[What you are asked to do] Print the listing below in its entirety, character for character.

[Data block]
** Begin **

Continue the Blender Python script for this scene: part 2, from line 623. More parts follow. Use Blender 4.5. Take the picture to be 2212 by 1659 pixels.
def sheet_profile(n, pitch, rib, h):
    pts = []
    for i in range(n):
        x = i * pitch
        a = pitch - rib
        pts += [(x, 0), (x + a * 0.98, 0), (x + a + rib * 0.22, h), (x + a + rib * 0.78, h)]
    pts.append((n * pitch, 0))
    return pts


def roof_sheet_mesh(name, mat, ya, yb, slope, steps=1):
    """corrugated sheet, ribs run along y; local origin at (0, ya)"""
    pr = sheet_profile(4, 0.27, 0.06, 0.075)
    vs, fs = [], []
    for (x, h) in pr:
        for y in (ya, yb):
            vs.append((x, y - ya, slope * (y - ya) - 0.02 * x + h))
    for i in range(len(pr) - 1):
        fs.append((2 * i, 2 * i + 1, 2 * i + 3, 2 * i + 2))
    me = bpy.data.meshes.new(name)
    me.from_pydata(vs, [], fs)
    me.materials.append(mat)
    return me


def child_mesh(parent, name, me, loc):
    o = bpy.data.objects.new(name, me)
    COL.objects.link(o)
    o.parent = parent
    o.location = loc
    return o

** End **

[Final answer]
Continue the Blender Python script for this scene: part 2, from line 623. More parts follow. Use Blender 4.5. Take the picture to be 2212 by 1659 pixels.
def sheet_profile(n, pitch, rib, h):
    pts = []
    for i in range(n):
        x = i * pitch
        a = pitch - rib
        pts += [(x, 0), (x + a * 0.98, 0), (x + a + rib * 0.22, h), (x + a + rib * 0.78, h)]
    pts.append((n * pitch, 0))
    return pts


def roof_sheet_mesh(name, mat, ya, yb, slope, steps=1):
    """corrugated sheet, ribs run along y; local origin at (0, ya)"""
    pr = sheet_profile(4, 0.27, 0.06, 0.075)
    vs, fs = [], []
    for (x, h) in pr:
        for y in (ya, yb):
            vs.append((x, y - ya, slope * (y - ya) - 0.02 * x + h))
    for i in range(len(pr) - 1):
        fs.append((2 * i, 2 * i + 1, 2 * i + 3, 2 * i + 2))
    me = bpy.data.meshes.new(name)
    me.from_pydata(vs, [], fs)
    me.materials.append(mat)
    return me


def child_mesh(parent, name, me, loc):
    o = bpy.data.objects.new(name, me)
    COL.objects.link(o)
    o.parent = parent
    o.location = loc
    return o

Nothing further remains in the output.